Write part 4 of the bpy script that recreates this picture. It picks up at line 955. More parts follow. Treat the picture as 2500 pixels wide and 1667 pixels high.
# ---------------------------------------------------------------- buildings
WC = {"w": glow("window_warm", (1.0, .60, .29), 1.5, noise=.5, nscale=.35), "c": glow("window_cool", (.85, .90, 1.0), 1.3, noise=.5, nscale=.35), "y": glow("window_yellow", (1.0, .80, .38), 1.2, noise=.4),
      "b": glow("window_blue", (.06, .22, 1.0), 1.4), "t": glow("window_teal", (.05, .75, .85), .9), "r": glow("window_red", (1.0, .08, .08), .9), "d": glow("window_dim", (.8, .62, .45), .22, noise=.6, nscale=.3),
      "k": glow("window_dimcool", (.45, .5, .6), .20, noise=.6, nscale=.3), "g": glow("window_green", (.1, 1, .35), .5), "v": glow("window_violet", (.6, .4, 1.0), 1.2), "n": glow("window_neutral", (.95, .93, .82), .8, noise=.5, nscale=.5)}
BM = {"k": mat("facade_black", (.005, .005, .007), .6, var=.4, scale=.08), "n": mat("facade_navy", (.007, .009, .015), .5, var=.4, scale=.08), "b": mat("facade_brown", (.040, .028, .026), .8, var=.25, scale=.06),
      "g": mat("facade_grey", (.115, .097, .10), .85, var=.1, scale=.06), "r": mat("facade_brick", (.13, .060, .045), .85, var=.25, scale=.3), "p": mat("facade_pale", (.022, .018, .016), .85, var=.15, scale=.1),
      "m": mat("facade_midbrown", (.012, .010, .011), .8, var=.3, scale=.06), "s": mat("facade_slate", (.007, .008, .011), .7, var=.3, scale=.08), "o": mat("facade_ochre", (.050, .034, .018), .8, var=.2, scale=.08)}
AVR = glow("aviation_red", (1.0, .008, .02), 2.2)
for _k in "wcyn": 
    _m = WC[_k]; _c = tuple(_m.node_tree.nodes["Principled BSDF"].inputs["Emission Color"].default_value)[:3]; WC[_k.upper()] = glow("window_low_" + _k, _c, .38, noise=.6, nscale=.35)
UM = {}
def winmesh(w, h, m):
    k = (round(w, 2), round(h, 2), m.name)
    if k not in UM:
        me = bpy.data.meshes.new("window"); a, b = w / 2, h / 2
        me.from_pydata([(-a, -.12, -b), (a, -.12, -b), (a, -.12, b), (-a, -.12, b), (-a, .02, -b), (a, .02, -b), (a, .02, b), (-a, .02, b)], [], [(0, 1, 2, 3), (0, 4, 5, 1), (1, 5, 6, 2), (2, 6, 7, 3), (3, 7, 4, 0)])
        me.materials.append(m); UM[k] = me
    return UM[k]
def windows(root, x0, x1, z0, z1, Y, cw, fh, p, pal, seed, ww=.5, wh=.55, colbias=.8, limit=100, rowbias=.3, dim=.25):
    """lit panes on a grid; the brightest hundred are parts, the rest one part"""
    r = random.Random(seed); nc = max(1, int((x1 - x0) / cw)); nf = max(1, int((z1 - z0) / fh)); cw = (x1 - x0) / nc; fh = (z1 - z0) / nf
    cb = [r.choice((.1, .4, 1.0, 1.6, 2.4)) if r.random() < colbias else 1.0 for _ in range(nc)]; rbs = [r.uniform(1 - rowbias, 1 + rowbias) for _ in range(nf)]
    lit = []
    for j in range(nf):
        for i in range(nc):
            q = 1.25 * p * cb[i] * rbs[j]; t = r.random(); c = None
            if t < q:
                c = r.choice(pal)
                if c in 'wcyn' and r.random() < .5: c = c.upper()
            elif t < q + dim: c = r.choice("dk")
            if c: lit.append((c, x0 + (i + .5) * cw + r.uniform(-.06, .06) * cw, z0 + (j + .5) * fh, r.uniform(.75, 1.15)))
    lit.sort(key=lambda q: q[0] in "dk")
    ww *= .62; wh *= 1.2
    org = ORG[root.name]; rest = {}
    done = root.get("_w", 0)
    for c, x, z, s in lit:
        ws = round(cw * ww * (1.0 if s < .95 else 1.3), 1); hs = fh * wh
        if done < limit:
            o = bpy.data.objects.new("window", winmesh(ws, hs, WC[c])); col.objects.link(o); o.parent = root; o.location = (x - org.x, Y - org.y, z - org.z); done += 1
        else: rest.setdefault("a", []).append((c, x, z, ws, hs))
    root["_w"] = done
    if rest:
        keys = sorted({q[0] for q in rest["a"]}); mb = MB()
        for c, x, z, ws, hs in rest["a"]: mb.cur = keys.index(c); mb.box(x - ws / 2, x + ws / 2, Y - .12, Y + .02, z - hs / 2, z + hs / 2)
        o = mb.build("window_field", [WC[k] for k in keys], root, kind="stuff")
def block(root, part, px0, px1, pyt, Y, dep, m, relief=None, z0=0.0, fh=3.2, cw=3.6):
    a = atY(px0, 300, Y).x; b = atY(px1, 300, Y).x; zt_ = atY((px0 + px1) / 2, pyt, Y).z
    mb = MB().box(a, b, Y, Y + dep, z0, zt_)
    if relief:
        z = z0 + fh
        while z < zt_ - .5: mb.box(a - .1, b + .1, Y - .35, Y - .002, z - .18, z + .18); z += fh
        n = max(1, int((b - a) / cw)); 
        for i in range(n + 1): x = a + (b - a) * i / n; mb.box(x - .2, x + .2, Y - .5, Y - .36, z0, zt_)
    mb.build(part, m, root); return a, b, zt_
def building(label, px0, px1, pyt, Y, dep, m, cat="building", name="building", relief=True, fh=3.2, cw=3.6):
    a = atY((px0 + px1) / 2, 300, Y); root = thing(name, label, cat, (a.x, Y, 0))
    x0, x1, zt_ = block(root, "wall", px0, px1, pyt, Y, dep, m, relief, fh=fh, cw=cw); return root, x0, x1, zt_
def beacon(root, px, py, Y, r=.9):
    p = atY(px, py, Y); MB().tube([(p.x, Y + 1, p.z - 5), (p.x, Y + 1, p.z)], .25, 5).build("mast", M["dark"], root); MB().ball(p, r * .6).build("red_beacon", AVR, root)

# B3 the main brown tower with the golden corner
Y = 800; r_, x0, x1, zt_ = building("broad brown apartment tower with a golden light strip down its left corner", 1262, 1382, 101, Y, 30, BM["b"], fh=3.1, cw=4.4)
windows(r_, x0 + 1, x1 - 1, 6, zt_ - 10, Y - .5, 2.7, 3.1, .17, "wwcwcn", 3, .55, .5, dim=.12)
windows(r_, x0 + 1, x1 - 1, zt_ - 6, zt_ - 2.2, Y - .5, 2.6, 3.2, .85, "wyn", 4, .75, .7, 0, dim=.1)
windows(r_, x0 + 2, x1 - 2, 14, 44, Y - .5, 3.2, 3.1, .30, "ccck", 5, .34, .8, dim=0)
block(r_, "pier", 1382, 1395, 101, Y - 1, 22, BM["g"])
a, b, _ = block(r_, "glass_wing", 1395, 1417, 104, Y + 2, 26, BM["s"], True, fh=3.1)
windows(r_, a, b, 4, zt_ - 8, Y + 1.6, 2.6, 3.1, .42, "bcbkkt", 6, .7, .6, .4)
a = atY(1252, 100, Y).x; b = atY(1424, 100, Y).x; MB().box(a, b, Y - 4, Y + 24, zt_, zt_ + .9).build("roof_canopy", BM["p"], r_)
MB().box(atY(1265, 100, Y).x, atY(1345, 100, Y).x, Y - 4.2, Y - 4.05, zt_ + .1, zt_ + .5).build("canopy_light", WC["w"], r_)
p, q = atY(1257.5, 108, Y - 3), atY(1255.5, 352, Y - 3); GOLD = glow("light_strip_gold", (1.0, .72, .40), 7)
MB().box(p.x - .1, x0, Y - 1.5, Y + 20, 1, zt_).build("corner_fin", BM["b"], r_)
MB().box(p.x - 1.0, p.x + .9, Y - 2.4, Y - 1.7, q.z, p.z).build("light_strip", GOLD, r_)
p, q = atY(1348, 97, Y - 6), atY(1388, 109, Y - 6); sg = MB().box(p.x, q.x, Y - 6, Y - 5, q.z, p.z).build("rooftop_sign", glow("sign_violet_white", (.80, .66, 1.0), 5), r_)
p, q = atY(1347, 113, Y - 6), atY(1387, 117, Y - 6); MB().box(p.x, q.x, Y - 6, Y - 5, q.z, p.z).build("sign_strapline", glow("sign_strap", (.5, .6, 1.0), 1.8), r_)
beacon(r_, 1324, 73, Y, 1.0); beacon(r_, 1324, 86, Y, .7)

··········

### Problem statement
Copy out every line from the data above that has "parts" in it.

### Full solution
Write part 4 of the bpy script that recreates this picture. It picks up at line 955. More parts follow. Treat the picture as 2500 pixels wide and 1667 pixels high.
    """lit panes on a grid; the brightest hundred are parts, the rest one part"""